A carbon footprint is just:
All relevant activities
➜ converted into CO₂e
➜ within a defined boundary
The three key questions are:
  1. What are we measuring? (organisation, event, product…)
  2. Over what scope / period? (which emissions, which dates, which stages?)
  3. How do we convert activity into CO₂e? (activity data + emission factors)
Salvidia helps by giving you structure for all three.

Carbon footprint vs “emissions”

People often use these terms interchangeably, but there’s a subtle distinction:
  • Emissions – the actual release of greenhouse gases (e.g. fuel burned, electricity used, waste decomposing).
  • Carbon footprint – the total quantified impact of those emissions for a defined subject and boundary.
You can think of the carbon footprint as the measured, documented result of all relevant emissions.

What goes into a carbon footprint?

Most footprints include some combination of:
  • Energy use
    • Electricity, gas, fuels, onsite generation
  • Travel and transport
    • Flights, vehicles, commuting, freight and logistics
  • Purchases and services
    • Goods, services, materials used to run the business or deliver an event/product
  • Waste and materials
    • Waste disposal, recycling, construction/demolition, packaging
  • Other sources
    • Refrigerants, process emissions, land use change, etc.
The exact mix depends on what you’re measuring and how wide you draw the boundary.
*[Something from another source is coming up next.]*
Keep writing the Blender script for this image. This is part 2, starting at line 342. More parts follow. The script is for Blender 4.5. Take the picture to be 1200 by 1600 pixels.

Three common types of carbon footprints

An organisation footprint covers the emissions from running an organisation over a period (usually a year).Examples:
  • All energy used in offices, warehouses, and sites
  • Travel and commuting by employees
  • Key purchased goods and services
  • Waste generated by operations
This is what most people mean when they say “our annual carbon footprint”.👉 In Salvidia, this is an Organisation assessment.
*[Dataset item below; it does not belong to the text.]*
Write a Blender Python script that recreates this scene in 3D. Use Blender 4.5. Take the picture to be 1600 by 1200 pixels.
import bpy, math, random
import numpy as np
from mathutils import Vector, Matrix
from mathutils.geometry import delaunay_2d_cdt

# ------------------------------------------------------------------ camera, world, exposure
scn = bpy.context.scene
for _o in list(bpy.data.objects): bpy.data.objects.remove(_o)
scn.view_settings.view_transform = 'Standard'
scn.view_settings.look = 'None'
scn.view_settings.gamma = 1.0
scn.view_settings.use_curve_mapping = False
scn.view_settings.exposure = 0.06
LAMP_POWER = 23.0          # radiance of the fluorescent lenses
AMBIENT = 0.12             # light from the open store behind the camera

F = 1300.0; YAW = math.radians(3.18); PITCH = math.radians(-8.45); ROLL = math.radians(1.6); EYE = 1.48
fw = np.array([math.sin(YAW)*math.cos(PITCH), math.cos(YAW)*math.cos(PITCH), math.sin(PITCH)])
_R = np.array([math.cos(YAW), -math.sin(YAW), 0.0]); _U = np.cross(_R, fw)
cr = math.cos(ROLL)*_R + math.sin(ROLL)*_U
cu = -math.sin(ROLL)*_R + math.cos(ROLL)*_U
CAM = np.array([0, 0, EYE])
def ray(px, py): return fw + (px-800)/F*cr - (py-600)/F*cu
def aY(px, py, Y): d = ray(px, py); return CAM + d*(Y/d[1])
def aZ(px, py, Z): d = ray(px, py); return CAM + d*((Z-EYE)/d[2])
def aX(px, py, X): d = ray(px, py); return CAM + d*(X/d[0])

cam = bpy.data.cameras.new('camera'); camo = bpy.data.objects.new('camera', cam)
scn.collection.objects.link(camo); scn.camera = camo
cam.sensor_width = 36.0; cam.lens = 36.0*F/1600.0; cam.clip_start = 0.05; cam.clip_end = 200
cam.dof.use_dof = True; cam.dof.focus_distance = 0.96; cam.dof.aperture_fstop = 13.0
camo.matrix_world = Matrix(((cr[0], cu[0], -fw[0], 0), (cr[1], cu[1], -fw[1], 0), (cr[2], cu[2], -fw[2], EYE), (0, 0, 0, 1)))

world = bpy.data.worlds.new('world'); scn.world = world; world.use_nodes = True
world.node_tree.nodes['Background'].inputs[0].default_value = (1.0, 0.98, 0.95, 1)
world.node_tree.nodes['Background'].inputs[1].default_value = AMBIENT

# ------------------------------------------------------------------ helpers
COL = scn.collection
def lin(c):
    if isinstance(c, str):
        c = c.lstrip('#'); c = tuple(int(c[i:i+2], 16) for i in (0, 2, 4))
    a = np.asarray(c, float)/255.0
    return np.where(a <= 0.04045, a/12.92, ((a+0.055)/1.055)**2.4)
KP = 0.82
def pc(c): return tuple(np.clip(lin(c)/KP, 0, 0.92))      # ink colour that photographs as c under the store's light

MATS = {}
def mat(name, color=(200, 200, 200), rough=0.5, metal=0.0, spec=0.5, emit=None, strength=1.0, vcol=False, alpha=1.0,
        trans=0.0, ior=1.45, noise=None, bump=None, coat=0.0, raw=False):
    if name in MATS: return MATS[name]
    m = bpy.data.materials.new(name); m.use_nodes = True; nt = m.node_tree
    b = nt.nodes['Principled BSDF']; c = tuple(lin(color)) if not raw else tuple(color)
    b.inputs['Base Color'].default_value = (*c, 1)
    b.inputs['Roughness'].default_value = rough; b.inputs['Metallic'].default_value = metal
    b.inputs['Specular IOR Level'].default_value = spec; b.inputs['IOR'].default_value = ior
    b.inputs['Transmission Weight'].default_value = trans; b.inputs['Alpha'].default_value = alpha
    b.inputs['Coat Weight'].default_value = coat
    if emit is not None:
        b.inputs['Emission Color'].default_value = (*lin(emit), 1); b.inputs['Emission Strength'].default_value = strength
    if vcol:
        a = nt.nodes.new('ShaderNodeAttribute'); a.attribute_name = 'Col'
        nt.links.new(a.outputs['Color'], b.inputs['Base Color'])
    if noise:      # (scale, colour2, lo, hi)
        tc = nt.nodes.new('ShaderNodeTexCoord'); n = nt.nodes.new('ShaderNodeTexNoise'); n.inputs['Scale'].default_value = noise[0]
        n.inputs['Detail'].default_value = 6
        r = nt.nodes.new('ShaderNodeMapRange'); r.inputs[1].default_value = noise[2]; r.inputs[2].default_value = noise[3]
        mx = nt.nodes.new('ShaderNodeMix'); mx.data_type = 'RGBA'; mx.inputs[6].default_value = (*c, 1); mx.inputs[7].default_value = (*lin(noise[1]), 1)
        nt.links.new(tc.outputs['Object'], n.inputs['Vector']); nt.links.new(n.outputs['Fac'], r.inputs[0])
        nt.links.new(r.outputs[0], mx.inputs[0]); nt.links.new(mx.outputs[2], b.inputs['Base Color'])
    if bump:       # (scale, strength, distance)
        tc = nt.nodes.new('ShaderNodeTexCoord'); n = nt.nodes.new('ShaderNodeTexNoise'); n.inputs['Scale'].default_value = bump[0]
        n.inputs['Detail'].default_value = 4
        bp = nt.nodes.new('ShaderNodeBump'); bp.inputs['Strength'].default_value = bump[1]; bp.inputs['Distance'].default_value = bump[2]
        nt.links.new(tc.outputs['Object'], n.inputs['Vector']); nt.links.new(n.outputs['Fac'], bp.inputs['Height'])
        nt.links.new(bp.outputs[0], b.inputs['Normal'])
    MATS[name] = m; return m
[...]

CO₂e and global warming potentials (GWPs)

Not all greenhouse gases are equal. Some trap more heat than CO₂. To compare them, we use global warming potentials (GWPs):
  • CO₂ has a GWP of 1 (baseline)
  • Methane (CH₄), nitrous oxide (N₂O), and others have higher GWPs
  • We multiply each gas by its GWP to get CO₂e
Example:
  • 1 tonne of methane with GWP of 28
    ➜ 1 × 28 = 28 tCO₂e
You rarely need to calculate this yourself. Salvidia and standard emission factors handle GWPs under the hood — but it’s useful to know why we use CO₂e.

Boundaries: what is (and isn’t) included

A key part of any carbon footprint is the boundary:
  • Organisational boundary
    • Which entities, sites, or operations are included?
  • Operational boundary
    • Which scopes, activities, and emissions are included?
For example, an organisation might decide to:
  • Include: all owned/controlled sites in Australia, Scope 1 and 2, plus key Scope 3 categories
  • Exclude (for now): minor overseas subsidiaries or very small emission sources
The goal is to:
  • Be transparent
  • Include all material sources
  • Be consistent year-on-year
For more detail, see Organisational boundaries.
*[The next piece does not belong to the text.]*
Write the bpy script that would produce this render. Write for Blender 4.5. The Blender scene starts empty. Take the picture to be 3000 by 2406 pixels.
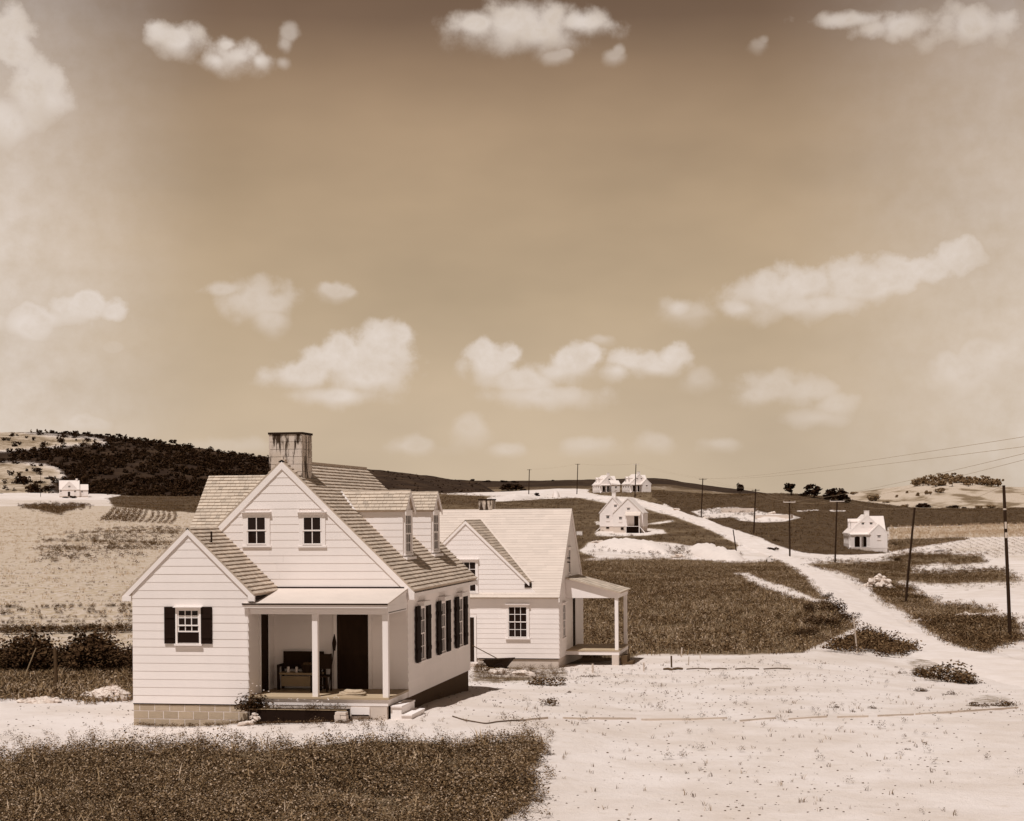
import bpy, math, random
import numpy as np
from mathutils import Matrix, Vector
random.seed(7); RNG = np.random.default_rng(11)
scene = bpy.context.scene
COL = scene.collection

# ---------------------------------------------------------------- camera, sky, sun, exposure
FPX, PPX, PPY = 5000.0, 1500.0, 1504.0          # focal length and level line, in pixels of the 3000 px wide photograph
PSI, ROLL, EYE = math.atan(910 / 5000.0), -0.0075, 5.43
Fv = np.array([-math.sin(PSI), math.cos(PSI), 0.0])
Rv = np.array([math.cos(PSI), math.sin(PSI), 0.0])
Uv = np.array([0.0, 0.0, 1.0])
cr, sr = math.cos(ROLL), math.sin(ROLL)
rv, uv = Rv * cr + Uv * sr, Uv * cr - Rv * sr
CAM = np.array([0.0, 0.0, EYE])
cam = bpy.data.cameras.new('camera')
cam.sensor_fit = 'HORIZONTAL'; cam.sensor_width = 36.0; cam.lens = 36.0 * FPX / 3000.0
cam.shift_y = (PPY - 1203.0) / 3000.0
cam.clip_start = 0.5; cam.clip_end = 6000
camo = bpy.data.objects.new('camera', cam); COL.objects.link(camo)
M = Matrix.Identity(4)
for i in range(3):
    M[i][0] = rv[i]; M[i][1] = uv[i]; M[i][2] = -Fv[i]; M[i][3] = CAM[i]
camo.matrix_world = M
scene.camera = camo

SUN_DIR = Vector((0.137, 0.39, -0.911)).normalized()      # the way the light travels
sun = bpy.data.lights.new('sun', 'SUN'); sun.energy = 3.9; sun.angle = math.radians(0.55); sun.color = (1.0, 0.968, 0.955)
suno = bpy.data.objects.new('sun', sun); COL.objects.link(suno)
suno.rotation_euler = SUN_DIR.to_track_quat('-Z', 'Y').to_euler(); suno.location = (-20, -40, 90)
SUN_EL = math.asin(-SUN_DIR.z); SUN_AZ = math.atan2(-SUN_DIR.x, -SUN_DIR.y)

scene.view_settings.view_transform = 'Standard'; scene.view_settings.look = 'None'
scene.view_settings.exposure = 0.04; scene.view_settings.gamma = 1.0; scene.view_settings.use_curve_mapping = False
scene.render.engine = 'CYCLES'
scene.cycles.max_bounces = 6; scene.cycles.diffuse_bounces = 3; scene.cycles.glossy_bounces = 2
scene.cycles.transparent_max_bounces = 4

world = bpy.data.worlds.new('World'); scene.world = world; world.use_nodes = True
W = world.node_tree; W.nodes.clear()
def wn(t, **kw):
    n = W.nodes.new(t)
    for k, v in kw.items(): setattr(n, k, v)
    return n
def wl(a, b): W.links.new(a, b)
def wmath(op, a, b=None, c=None, clamp=False):
    n = wn('ShaderNodeMath', operation=op); n.use_clamp = clamp
    for i, v in enumerate((a, b, c)):
        if v is None: continue
        if isinstance(v, (int, float)): n.inputs[i].default_value = v
        else: wl(v, n.inputs[i])
    return n.outputs[0]
def wvec(op, a, b=None):
    n = wn('ShaderNodeVectorMath', operation=op)
    for i, v in enumerate((a, b)):
        if v is None: continue
        if isinstance(v, tuple): n.inputs[i].default_value = v
        else: wl(v, n.inputs[i])
    return n
def wsmooth(x, a, b):
    n = wn('ShaderNodeMapRange', interpolation_type='SMOOTHSTEP')
    wl(x, n.inputs[0]); n.inputs[1].default_value = a; n.inputs[2].default_value = b
    n.inputs[3].default_value = 0.0; n.inputs[4].default_value = 1.0
    return n.outputs[0]
def lin(r, g, b):
    return tuple(((c / 255.0) / 12.92 if c / 255.0 <= 0.04045 else ((c / 255.0 + 0.055) / 1.055) ** 2.4) for c in (r, g, b))
tc = wn('ShaderNodeTexCoord'); gen = tc.outputs['Generated']
sep_ = wn('ShaderNodeSeparateXYZ'); wl(gen, sep_.inputs[0])
el = wmath('ARCSINE', sep_.outputs[2])
az = wmath('ARCTAN2', sep_.outputs[0], sep_.outputs[1])
cmb = wn('ShaderNodeCombineXYZ'); wl(az, cmb.inputs[0]); wl(el, cmb.inputs[1])
# the physical sky only varies the brightness a little; the print is sepia, so its tone is a brown scale by height
sky = wn('ShaderNodeTexSky', sky_type='NISHITA'); sky.sun_disc = False
sky.sun_elevation = SUN_EL; sky.sun_rotation = SUN_AZ
bw = wn('ShaderNodeRGBToBW'); wl(sky.outputs[0], bw.inputs[0])
t = wmath('MULTIPLY', el, 1.0 / (math.pi / 2))
ramp = wn('ShaderNodeValToRGB'); wl(t, ramp.inputs[0])
SKYR = [(0.0, (196, 177, 153)), (3.0, (192, 172, 147)), (6.9, (186, 164, 136)), (10.4, (178, 154, 126)), (12.6, (169, 144, 117)),
        (14.6, (149, 124, 100)), (16.2, (121, 98, 80)), (24, (74, 53, 36)), (40, (54, 39, 27)), (90, (48, 34, 24))]  # stops above the view darkened to cut the ambient light
cr_ = ramp.color_ramp
while len(cr_.elements) < len(SKYR): cr_.elements.new(0.5)
for e, (d, c) in zip(cr_.elements, SKYR):
    e.position = d / 90.0; e.color = (*lin(*c), 1)
nse = wn('ShaderNodeTexNoise'); wl(cmb.outputs[0], nse.inputs['Vector']); nse.inputs['Scale'].default_value = 26.0
nse.inputs['Detail'].default_value = 7.0; nse.inputs['Roughness'].default_value = 0.6
nse2 = wn('ShaderNodeTexNoise'); nse2.inputs['Scale'].default_value = 5.0; nse2.inputs['Detail'].default_value = 4.0
sc2 = wvec('MULTIPLY', cmb.outputs[0], (1.0, 2.2, 1.0)); wl(sc2.outputs[0], nse2.inputs['Vector'])
# gentle dark / light unevenness of the high haze
hz = wmath('MULTIPLY_ADD', nse2.outputs[0], 0.62, 0.69)
skyc = wn('ShaderNodeMixRGB', blend_type='MULTIPLY'); skyc.inputs[0].default_value = 1.0
wl(ramp.outputs[0], skyc.inputs[1]); wl(hz, skyc.inputs[2])
# warp for cloud outlines
off = wmath('SUBTRACT', nse.outputs[0], 0.5)
nse3 = wn('ShaderNodeTexNoise'); wl(cmb.outputs[0], nse3.inputs['Vector']); nse3.inputs['Scale'].default_value = 75.0; nse3.inputs['Detail'].default_value = 6.0; nse3.inputs['Roughness'].default_value = 0.62
vor = wn('ShaderNodeTexVoronoi', feature='SMOOTH_F1'); wl(cmb.outputs[0], vor.inputs['Vector']); vor.inputs['Scale'].default_value = 62.0; vor.inputs['Smoothness'].default_value = 0.3
warp = wmath('ADD', wmath('MULTIPLY', wmath('SUBTRACT', vor.outputs['Distance'], 0.46), 0.85), wmath('ADD', wmath('MULTIPLY', off, 1.35), wmath('MULTIPLY', wmath('SUBTRACT', nse3.outputs[0], 0.5), 1.6)))
def azel(px, py):
    d = Fv * FPX + rv * (px - PPX) - uv * (py - PPY); d /= np.linalg.norm(d)
    return math.atan2(d[0], d[1]), math.asin(d[2])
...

How a carbon footprint is calculated

In practice, a carbon footprint is built from lots of individual lines like this:
  • 10,000 kWh of electricity × factor → emissions
  • 25,000 km of car travel × factor → emissions
  • 5,000 AUD of marketing spend × factor → emissions
  • 3 tonnes of landfill waste × factor → emissions
Then:
  1. Each line item gets its own CO₂e value
  2. Items are grouped into categories and scopes
  3. Everything rolls up into totals and breakdowns
Salvidia automates the factor selection and calculations so you can focus on getting good data in and using the results.

What a carbon footprint is not

To avoid confusion:
  • It is not just your electricity use
  • It is not just your Scope 1 and 2 emissions
  • It is not only about purchasing offsets
A solid carbon footprint is:
  • Broader than just energy
  • Grounded in a clear methodology
  • The basis for reduction and strategy, not just compensation

How your carbon footprint is used

Once you have a footprint, you can:

How this connects to Salvidia

When you create an assessment in Salvidia, you’re essentially setting up the framework for a carbon footprint:
  • Choosing what you are measuring (organisation, event, product)
  • Defining a period or scope
  • Entering activity data into structured tables
  • Letting the platform handle factors and calculations
The outputs — dashboards, breakdowns, and exports — are your carbon footprint for that assessment.